Progress in Synthesis of Carbon Aerogels for Advanced Energy Storage Applications

Abstract

Carbon aerogels usually prepared from organic aerogel precursors have many merits such as lightweight, high porosity, large surface area, excellent conductivity, and high temperature resistance for broad applications in the fields of adsorption, catalysis, and energy storage. Particularly, the applications of carbon aerogels in advanced energy storage devices have gained increasing attention in recent years. This paper concludes the preparation and application of carbon aerogels derived from organic precursors. The development of resin- and biomass-derived carbon aerogels for supercapacitors and rechargeable batteries (e.g., Li-ion batteries - LIBs) are highlighted. Furthermore, the development and challenge of carbon aerogel industries are discussed. This work offers a strategic guide to build a close connection between carbon aerogel and energy storage economy. In general, the electrochemical performances mostly rely on the surface structure and chemistry characteristics of carbon aerogels.
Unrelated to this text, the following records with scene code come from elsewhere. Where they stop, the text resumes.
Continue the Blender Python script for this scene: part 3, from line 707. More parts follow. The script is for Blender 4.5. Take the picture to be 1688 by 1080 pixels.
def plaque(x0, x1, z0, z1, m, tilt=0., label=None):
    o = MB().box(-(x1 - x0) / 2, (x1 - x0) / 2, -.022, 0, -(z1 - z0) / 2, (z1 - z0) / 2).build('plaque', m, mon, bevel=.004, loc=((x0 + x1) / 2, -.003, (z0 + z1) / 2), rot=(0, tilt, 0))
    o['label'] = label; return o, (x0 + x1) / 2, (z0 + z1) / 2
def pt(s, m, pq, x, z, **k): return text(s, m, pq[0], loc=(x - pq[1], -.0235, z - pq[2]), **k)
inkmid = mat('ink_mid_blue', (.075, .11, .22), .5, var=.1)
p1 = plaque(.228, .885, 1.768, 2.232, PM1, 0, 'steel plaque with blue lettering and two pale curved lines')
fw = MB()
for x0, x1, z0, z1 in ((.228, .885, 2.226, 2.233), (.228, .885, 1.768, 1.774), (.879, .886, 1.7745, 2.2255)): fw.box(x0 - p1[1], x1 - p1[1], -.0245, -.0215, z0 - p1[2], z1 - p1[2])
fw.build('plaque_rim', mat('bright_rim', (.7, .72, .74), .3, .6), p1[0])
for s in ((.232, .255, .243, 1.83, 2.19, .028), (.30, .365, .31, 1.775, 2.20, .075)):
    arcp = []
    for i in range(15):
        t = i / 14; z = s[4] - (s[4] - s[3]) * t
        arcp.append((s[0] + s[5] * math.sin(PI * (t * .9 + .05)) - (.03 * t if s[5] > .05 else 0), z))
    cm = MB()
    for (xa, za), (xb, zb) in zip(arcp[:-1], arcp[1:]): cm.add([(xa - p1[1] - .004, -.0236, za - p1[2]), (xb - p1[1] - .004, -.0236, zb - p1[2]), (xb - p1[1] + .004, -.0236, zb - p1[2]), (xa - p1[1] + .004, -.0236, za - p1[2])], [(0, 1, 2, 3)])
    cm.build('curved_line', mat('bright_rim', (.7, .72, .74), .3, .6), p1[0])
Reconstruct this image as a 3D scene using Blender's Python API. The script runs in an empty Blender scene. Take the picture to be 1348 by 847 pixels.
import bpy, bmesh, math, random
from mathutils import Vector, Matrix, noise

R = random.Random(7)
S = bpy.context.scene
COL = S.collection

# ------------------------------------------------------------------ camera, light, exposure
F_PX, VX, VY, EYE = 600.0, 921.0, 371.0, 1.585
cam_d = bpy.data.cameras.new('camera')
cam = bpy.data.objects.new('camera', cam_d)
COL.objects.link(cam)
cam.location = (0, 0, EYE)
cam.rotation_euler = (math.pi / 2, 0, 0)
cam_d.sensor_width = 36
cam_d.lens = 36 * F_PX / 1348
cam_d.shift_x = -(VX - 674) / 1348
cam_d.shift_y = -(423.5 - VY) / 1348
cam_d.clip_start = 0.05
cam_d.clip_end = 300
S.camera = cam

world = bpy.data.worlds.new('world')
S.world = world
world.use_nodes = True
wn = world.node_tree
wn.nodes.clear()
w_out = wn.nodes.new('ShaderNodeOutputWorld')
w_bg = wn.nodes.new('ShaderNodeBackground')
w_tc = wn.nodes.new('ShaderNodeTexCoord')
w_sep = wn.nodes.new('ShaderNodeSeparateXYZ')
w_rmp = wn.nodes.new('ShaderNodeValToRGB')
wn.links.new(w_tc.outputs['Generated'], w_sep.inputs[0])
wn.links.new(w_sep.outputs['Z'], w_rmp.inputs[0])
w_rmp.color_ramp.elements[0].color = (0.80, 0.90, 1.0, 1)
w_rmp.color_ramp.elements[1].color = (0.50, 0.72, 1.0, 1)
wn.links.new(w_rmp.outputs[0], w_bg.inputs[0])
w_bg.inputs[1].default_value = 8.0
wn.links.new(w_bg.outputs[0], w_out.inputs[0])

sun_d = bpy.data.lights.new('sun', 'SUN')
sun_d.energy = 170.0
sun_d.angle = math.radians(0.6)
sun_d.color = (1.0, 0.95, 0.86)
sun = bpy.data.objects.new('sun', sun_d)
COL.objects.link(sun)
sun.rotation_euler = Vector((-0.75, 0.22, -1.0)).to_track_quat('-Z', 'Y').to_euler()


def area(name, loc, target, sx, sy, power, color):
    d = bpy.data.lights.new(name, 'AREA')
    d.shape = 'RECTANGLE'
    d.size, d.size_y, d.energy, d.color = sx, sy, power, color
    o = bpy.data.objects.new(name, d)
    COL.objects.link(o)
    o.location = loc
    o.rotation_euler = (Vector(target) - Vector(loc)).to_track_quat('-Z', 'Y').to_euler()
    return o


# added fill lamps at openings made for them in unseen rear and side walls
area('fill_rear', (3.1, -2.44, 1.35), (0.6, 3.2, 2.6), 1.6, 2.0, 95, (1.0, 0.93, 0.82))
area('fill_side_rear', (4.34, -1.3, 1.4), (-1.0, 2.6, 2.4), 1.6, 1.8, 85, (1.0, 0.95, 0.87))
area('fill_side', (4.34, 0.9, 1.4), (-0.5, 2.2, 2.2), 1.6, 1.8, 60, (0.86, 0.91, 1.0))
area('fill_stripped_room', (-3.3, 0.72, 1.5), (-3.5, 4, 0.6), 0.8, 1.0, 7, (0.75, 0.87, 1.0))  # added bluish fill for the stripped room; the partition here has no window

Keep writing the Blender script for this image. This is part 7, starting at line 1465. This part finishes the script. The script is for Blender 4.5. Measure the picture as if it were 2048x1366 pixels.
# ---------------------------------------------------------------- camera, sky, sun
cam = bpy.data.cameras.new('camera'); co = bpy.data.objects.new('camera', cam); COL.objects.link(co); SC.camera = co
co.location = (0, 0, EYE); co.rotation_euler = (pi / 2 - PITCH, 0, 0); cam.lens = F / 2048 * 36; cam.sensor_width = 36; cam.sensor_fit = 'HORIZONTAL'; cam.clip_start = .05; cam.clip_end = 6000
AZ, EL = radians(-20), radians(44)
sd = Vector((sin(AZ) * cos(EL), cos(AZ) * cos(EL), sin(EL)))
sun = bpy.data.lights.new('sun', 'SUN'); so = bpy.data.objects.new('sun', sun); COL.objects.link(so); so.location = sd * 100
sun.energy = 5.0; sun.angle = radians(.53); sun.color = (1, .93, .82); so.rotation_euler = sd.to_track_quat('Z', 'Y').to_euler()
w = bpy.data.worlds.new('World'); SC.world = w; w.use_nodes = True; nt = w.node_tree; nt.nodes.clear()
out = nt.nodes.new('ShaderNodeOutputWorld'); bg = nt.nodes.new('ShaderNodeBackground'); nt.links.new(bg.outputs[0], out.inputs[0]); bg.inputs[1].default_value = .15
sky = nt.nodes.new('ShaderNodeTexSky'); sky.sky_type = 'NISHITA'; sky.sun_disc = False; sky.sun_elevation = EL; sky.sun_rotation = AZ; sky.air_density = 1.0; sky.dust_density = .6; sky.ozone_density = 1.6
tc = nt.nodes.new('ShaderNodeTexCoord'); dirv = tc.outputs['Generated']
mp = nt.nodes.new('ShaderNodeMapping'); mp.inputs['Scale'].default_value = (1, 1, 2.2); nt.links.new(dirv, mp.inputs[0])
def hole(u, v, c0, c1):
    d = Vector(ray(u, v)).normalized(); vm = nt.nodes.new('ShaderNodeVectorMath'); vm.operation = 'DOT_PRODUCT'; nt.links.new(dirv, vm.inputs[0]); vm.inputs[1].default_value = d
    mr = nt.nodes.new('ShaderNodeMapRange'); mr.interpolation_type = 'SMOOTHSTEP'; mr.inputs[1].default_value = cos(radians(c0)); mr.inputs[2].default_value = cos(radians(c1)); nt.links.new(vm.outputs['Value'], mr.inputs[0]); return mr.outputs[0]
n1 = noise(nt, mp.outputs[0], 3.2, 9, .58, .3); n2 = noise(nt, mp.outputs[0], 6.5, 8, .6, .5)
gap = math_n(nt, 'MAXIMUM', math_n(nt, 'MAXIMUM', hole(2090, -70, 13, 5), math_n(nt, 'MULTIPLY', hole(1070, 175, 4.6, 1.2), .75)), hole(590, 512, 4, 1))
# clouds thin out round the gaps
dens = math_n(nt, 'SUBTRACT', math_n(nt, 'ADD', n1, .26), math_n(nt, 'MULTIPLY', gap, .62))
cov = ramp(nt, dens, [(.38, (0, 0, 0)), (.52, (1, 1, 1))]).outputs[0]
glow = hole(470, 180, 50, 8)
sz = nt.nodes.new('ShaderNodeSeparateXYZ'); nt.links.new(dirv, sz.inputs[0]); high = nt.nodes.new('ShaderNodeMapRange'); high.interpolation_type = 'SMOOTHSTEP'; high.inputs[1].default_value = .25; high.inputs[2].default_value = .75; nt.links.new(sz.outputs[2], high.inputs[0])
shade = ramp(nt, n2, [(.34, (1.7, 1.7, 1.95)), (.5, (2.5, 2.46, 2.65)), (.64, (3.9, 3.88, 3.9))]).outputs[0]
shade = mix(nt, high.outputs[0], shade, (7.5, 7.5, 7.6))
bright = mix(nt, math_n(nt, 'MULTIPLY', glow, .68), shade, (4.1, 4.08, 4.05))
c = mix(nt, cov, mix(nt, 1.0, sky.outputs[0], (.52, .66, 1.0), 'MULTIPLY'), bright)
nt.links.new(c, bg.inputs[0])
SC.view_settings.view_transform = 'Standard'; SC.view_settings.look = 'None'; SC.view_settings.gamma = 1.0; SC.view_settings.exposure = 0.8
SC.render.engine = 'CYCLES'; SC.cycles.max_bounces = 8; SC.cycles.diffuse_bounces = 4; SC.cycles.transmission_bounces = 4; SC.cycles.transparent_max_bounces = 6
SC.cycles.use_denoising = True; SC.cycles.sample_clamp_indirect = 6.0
Carbon aerogels possessing 3D hierarchical porous network structure with appropriate microporosity and mesoporosity, heteroatoms (e.g., N, S) doping, and active metal nanoparticles (e.g., MnO2, Co3O4) loading are key indexes to determine the capacitance capacity, rate capability, and cycle stability of the assembled supercapacitors. Resin derived carbon aerogels have the advantages of large specific surface area and highly tunable pores for supercapacitors, but the poor mechanical properties hinder their application in flexible supercapacitors. In addition, carbon aerogels for the applications of rechargeable batteries are mostly used as the supports for electroactive substances in LIBs and the separators of Li-S and Na-S batteries. Carbon aerogels derived from biomass precursors in comparison with conventional resin precursors have been promising alternatives owing to the benefits of low-cost (abundantly in nature), sustainable, eco-friendly, large specific surface area, tunable pore structure, and strong mechanical properties. The challenges of promoting biomass-derived carbon aerogels into practical use include simplify the procedure and further reduce the time and cost for the preparation of carbon aerogels from diverse biomass precursors.